И он написал. Статья Табенкина «Коммунисты-подводники в боевом походе» появилась в «Правде» и вызвала отклики с других флотов, присланные в редакцию на имя автора. Читая их, Табенкин говорил:
- Что значит «Правда»! Я никогда не думал, что моя небольшая статейка может иметь какой-то резонанс…
* * *
И еще одно имя не раз фигурировало на страницах «Правды». Имя, не нуждающееся ни в каких рекомендациях, ибо эта личность историческая, и любой, кто берется сегодня писать о подводниках Севера - беллетрист, мемуарист или военно-морской историк - не пройдет мимо этого имени, не оставит его в тени.
Николай Александрович Лунин!
О нем шла разноречивая молва. Говорили, что человек он сложный, капризный, захваленный и перехваленный - и потому страдает зазнайством. «Обрежет, и больше не сунешься», - предупреждали меня собратья по перу. Однако все мнения сходились на том, что моряк он отменный, можно сказать, божьей милостью…
Увидев его впервые, - мрачноватого, недоступного, не слишком приятного в общении, - и зная, что при виде журналистского блокнота и карандаша он может прийти в ярость, я долгое время не решался к нему подойти и представиться. Ходил вокруг да около, смотрел, «принюхивался», ждал удобного случая для знакомства. Время уходило, а фортуна мне явно не улыбалась.
Тогда я решил посоветоваться с членом Военного совета, хотя понимал, что, если даже он позвонит Лунину и прикажет меня принять, ничего хорошего из этой принудительной встречи не получится. И все же я посвятил Николаева в свои заботы. Он слушал меня и соглашался. «Да, непросто разговорить Лунина». В его глазах читалось сочувствие, но вдруг в них блеснул огонек, и я понял, что решение найдено. Действительно, Александр Андреевич тут же изложил мне свой план: он приглашает Лунина к себе в гости и знакомит со мной, не открывая сразу, кто я и что мне от него нужно.
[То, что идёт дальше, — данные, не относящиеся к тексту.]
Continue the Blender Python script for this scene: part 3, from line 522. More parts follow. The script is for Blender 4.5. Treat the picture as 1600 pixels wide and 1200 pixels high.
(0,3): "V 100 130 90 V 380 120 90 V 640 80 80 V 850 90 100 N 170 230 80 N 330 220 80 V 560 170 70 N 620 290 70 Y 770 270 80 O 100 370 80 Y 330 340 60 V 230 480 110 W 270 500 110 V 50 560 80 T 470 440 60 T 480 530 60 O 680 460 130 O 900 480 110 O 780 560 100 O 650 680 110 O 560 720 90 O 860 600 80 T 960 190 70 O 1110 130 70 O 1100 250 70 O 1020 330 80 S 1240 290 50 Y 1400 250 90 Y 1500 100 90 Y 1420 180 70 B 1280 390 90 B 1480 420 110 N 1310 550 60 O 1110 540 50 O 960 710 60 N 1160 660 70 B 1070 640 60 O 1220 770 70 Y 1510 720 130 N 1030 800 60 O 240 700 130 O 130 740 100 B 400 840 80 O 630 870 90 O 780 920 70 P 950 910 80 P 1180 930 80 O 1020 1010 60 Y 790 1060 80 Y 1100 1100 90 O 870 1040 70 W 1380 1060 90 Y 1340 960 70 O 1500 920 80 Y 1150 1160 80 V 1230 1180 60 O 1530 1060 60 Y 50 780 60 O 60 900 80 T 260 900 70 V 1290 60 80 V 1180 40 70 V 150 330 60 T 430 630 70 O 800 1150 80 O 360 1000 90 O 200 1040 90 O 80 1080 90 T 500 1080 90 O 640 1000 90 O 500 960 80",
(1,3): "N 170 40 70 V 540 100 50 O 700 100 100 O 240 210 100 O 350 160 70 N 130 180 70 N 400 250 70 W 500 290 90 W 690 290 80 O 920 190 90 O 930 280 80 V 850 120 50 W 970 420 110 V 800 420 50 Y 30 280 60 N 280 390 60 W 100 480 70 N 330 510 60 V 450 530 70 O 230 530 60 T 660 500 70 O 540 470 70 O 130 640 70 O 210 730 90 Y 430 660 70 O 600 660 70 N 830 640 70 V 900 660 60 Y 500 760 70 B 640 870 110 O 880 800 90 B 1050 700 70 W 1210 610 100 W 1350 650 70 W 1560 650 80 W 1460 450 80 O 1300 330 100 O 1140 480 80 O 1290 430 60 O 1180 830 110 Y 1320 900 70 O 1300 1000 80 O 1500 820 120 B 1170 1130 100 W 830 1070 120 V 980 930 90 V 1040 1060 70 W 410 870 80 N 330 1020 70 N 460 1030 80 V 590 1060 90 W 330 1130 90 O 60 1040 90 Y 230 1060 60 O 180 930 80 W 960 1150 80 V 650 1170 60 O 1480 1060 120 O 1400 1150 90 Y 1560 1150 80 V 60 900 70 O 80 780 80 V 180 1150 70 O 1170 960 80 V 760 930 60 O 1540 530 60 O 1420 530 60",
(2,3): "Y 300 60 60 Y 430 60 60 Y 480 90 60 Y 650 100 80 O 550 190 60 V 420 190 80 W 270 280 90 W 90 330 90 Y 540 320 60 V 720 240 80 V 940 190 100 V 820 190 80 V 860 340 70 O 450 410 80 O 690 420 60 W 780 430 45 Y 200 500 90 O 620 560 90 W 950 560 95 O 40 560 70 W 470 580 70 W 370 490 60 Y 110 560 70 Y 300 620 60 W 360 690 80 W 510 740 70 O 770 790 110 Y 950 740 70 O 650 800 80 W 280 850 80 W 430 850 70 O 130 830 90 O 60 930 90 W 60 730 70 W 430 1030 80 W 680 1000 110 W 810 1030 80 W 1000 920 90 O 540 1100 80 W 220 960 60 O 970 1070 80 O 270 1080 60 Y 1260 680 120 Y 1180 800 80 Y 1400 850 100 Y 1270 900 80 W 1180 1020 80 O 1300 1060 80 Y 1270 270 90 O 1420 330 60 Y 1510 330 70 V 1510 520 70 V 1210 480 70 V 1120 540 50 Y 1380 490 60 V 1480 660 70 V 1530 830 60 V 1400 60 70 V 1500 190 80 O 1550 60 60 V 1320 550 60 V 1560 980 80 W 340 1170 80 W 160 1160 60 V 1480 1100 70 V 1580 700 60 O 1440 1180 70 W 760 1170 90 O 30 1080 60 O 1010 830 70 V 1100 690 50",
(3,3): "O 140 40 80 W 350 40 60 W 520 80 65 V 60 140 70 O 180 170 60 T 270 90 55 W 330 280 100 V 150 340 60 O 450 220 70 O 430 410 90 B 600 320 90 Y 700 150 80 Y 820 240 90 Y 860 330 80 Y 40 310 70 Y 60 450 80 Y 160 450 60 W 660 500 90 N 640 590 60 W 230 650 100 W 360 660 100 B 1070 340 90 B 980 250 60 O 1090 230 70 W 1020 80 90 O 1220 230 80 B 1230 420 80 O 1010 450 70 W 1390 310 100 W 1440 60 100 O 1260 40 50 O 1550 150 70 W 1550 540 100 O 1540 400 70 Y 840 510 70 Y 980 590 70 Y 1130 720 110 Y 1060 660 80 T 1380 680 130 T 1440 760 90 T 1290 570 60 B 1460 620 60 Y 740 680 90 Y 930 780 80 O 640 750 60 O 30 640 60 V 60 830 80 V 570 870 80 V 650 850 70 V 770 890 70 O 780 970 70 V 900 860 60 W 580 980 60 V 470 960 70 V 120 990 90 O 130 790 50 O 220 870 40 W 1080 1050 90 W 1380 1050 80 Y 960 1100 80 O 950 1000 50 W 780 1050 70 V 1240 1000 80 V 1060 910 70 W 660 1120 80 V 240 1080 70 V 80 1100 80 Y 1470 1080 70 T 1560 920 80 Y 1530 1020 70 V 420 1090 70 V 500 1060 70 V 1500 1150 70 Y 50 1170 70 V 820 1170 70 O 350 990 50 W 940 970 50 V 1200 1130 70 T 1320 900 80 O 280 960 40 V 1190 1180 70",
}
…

- Вы только не бросайтесь прежде времени в атаку с традиционными вопросами, а то все испортите, - предупредил Николаев.
«Операция» эта состоялась. В назначенный час в квартиру члена Военного совета явился Лунин, как всегда суровый и недоступный. При виде гостеприимного хозяина он все же потеплел, вежливо улыбнулся, поблагодарил за приглашение и вошел в комнату, где стоял скромно сервированный столик. Глядя на меня подозрительно, он спросил: «Вы, наверно, корреспондент?» Пришлось сознаться.
- Я с корреспондентами дел не имею, - наотрез заявил он. И, немножко помедлив, снизошел до мотивировки: - Поймал тут кто-то из вашего брата моего сигнальщика, побеседовал с ним и такую чепуху написал - только для «Крокодила». С тех пор наша дружба врозь.
- Учтите! - подхватил Александр Андреевич, обращаясь ко мне поучающим тоном: - Командира обходить нельзя. Даже при получении самой маленькой информации о боевом походе.
Домашняя обстановка располагает к дружеской, откровенной беседе. Александр Андреевич, человек общительный, наделенный чувством юмора, умел поддержать любой разговор. А в данном случае встретились люди, у которых всегда есть общий язык. Ведь Николаев-то тоже был из подводников. Службу он прошел «насквозь и даже глубже», начиная с учебного отряда подплава имени Кирова, где получил специальность дизелиста, потом много плавал, прежде чем попасть в Военно-политическую академию. Он знал на лодках каждый уголок, мог с завязанными глазами пройти по отсекам и сказать, где какой механизм. И хотя давно масштаб его работы стал совсем иным, он всегда гордился своей принадлежностью к подводному флоту.